Pub Date: Feb. 23rd, 1987
Publisher: St. Martin's

Known for his popular YA novels, Strasser takes on the grown-up themes of infidelity and aging in this slight comic novel of N.Y.C.'s Upper West Side. At 34, moneyman Stuart Miller leaves his Wall Street firm to move his business, his smart VP wife, and their adorable tot into an uptown co-op. Here, he promptly becomes obsessed with the doings of an exotic, exhibitionistic beauty in a run-down hotel across the street. At the same time, both his parents' marriage and his friend Eliot's begin to unravel over infidelities, but Stuart himself, however tempted, is a good-hearted Yuppie Everymale conscientiously fighting the seven-year itch. Laden with corn, cute puns, and tired jokes, the narrative dutifully trots after him as he wheels his daughter to preschool, orders Chinese with his shadowy wife, socializes, visits his parents, and gingerly circles in on the lady in the hotel.

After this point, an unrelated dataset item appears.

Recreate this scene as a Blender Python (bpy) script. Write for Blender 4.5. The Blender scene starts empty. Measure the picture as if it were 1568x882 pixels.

Rough, jealous Eliot is the only relief in this book of relentlessly nice characters, and his relationship with Stuart is its only interesting one. In the end (after some welcome dramatics), Eliot and his wife split up, Dad and Mom reunite, and Stuart realizes just in time that there's no place like home. There is some raunchy though politely worded sex here, yet despite the ""adultness"" of the material, Stuart's endless horniness and his concern as to how others cope with desire have a distinctly adolescent feel.